= WRITTEN INSTRUCTION =
Transcribe the material exactly. Images do not belong in the copy.

= DATASET RECORDS =
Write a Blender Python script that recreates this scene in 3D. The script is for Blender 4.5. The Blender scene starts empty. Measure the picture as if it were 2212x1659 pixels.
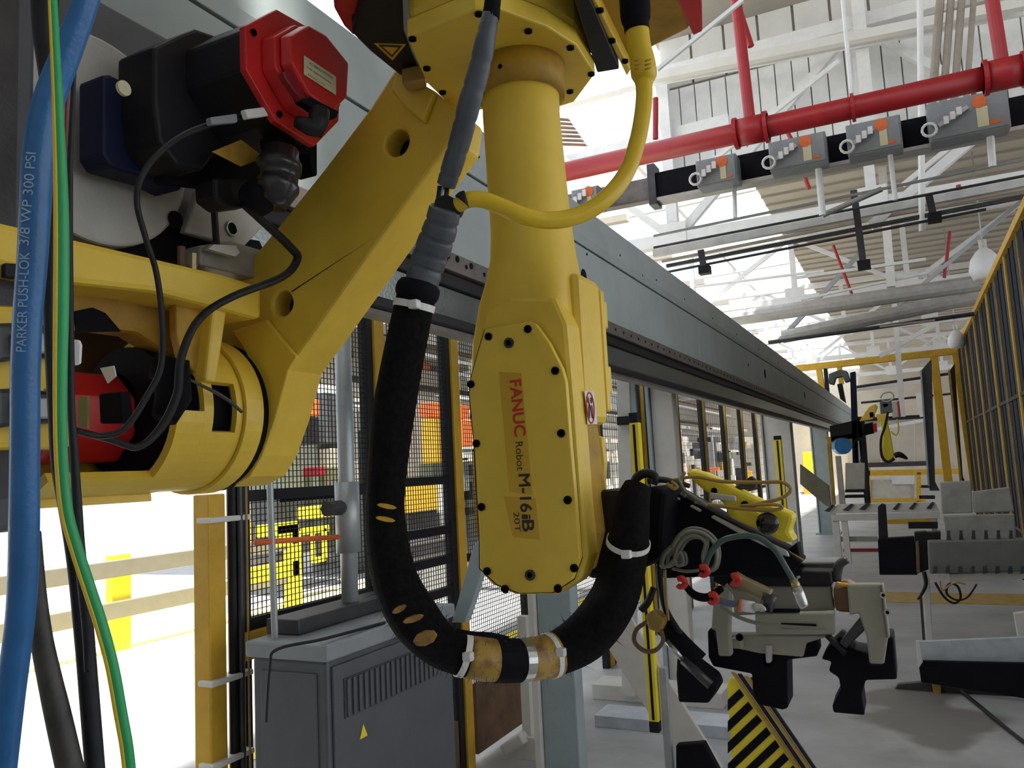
import bpy, bmesh, math, random
from mathutils import Vector as V, Matrix
random.seed(7)
SC=bpy.context.scene; COL=SC.collection
# ------------------------------------------------------------------ camera, world, sun, exposure
F,CX,CY=1740.0,1106.0,829.5
_v1=V((1962-CX,975-CY,F)).normalized(); _v2=V((-2510-CX,1203-CY,F)).normalized()
YC=_v1; XC=-(_v2-_v2.dot(_v1)*_v1); XC.normalize(); ZC=XC.cross(YC)
CAM=V((0,0,1.6))
cd=bpy.data.cameras.new('camera'); cam=bpy.data.objects.new('camera',cd); COL.objects.link(cam)
cd.sensor_width=36; cd.lens=F/2212*36; cd.clip_start=0.05; cd.clip_end=300
_m=Matrix((XC,YC,ZC))          # world = _m @ (right, down, forward)
R=Matrix((( _m[0][0],-_m[0][1],-_m[0][2]),(_m[1][0],-_m[1][1],-_m[1][2]),(_m[2][0],-_m[2][1],-_m[2][2])))
cam.matrix_world=Matrix.Translation(CAM)@R.to_4x4(); SC.camera=cam
w=bpy.data.worlds.new('world'); SC.world=w; w.use_nodes=True
w.node_tree.nodes['Background'].inputs[0].default_value=(0.86,0.93,1.0,1); w.node_tree.nodes['Background'].inputs[1].default_value=1.35
sd=bpy.data.lights.new('sun','SUN'); sd.energy=13; sd.angle=0.05; sd.color=(1,.97,.9); so=bpy.data.objects.new('sun',sd); COL.objects.link(so)
so.rotation_euler=(math.radians(4),math.radians(12),0)
SC.view_settings.view_transform='Standard'; SC.view_settings.look='None'; SC.view_settings.exposure=0.5; SC.view_settings.gamma=1; SC.view_settings.use_curve_mapping=False

def at(px,py,X=None,Y=None,Z=None,D=None):
    """the point of the place seen at a pixel, on a plane of the building"""
    d=_m@V(((px-CX)/F,(py-CY)/F,1))
    if X is not None:t=(X-CAM.x)/d.x
    elif Y is not None:t=(Y-CAM.y)/d.y
    elif Z is not None:t=(Z-CAM.z)/d.z
    else:t=D
    return CAM+d*t
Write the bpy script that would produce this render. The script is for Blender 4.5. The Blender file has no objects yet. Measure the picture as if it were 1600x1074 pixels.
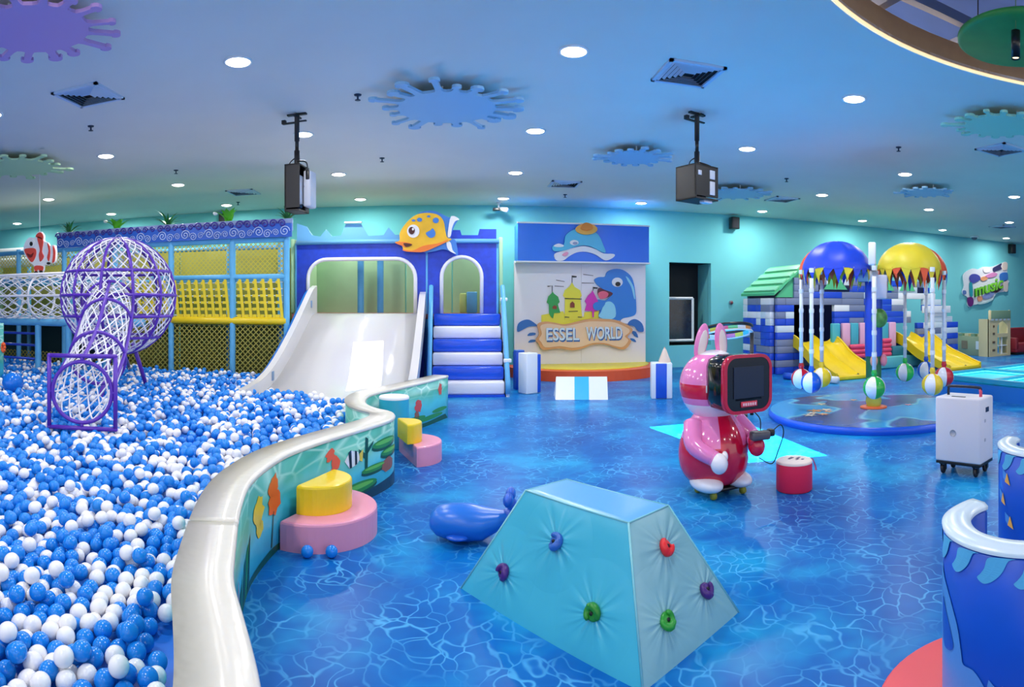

= THE OUTPUT =
Write a Blender Python script that recreates this scene in 3D. The script is for Blender 4.5. The Blender scene starts empty. Measure the picture as if it were 2212x1659 pixels.
import bpy, bmesh, math, random
from mathutils import Vector as V, Matrix
random.seed(7)
SC=bpy.context.scene; COL=SC.collection
# ------------------------------------------------------------------ camera, world, sun, exposure
F,CX,CY=1740.0,1106.0,829.5
_v1=V((1962-CX,975-CY,F)).normalized(); _v2=V((-2510-CX,1203-CY,F)).normalized()
YC=_v1; XC=-(_v2-_v2.dot(_v1)*_v1); XC.normalize(); ZC=XC.cross(YC)
CAM=V((0,0,1.6))
cd=bpy.data.cameras.new('camera'); cam=bpy.data.objects.new('camera',cd); COL.objects.link(cam)
cd.sensor_width=36; cd.lens=F/2212*36; cd.clip_start=0.05; cd.clip_end=300
_m=Matrix((XC,YC,ZC))          # world = _m @ (right, down, forward)
R=Matrix((( _m[0][0],-_m[0][1],-_m[0][2]),(_m[1][0],-_m[1][1],-_m[1][2]),(_m[2][0],-_m[2][1],-_m[2][2])))
cam.matrix_world=Matrix.Translation(CAM)@R.to_4x4(); SC.camera=cam
w=bpy.data.worlds.new('world'); SC.world=w; w.use_nodes=True
w.node_tree.nodes['Background'].inputs[0].default_value=(0.86,0.93,1.0,1); w.node_tree.nodes['Background'].inputs[1].default_value=1.35
sd=bpy.data.lights.new('sun','SUN'); sd.energy=13; sd.angle=0.05; sd.color=(1,.97,.9); so=bpy.data.objects.new('sun',sd); COL.objects.link(so)
so.rotation_euler=(math.radians(4),math.radians(12),0)
SC.view_settings.view_transform='Standard'; SC.view_settings.look='None'; SC.view_settings.exposure=0.5; SC.view_settings.gamma=1; SC.view_settings.use_curve_mapping=False

def at(px,py,X=None,Y=None,Z=None,D=None):
    """the point of the place seen at a pixel, on a plane of the building"""
    d=_m@V(((px-CX)/F,(py-CY)/F,1))
    if X is not None:t=(X-CAM.x)/d.x
    elif Y is not None:t=(Y-CAM.y)/d.y
    elif Z is not None:t=(Z-CAM.z)/d.z
    else:t=D
    return CAM+d*t
Write the bpy script that would produce this render. The script is for Blender 4.5. The Blender file has no objects yet. Measure the picture as if it were 1600x1074 pixels.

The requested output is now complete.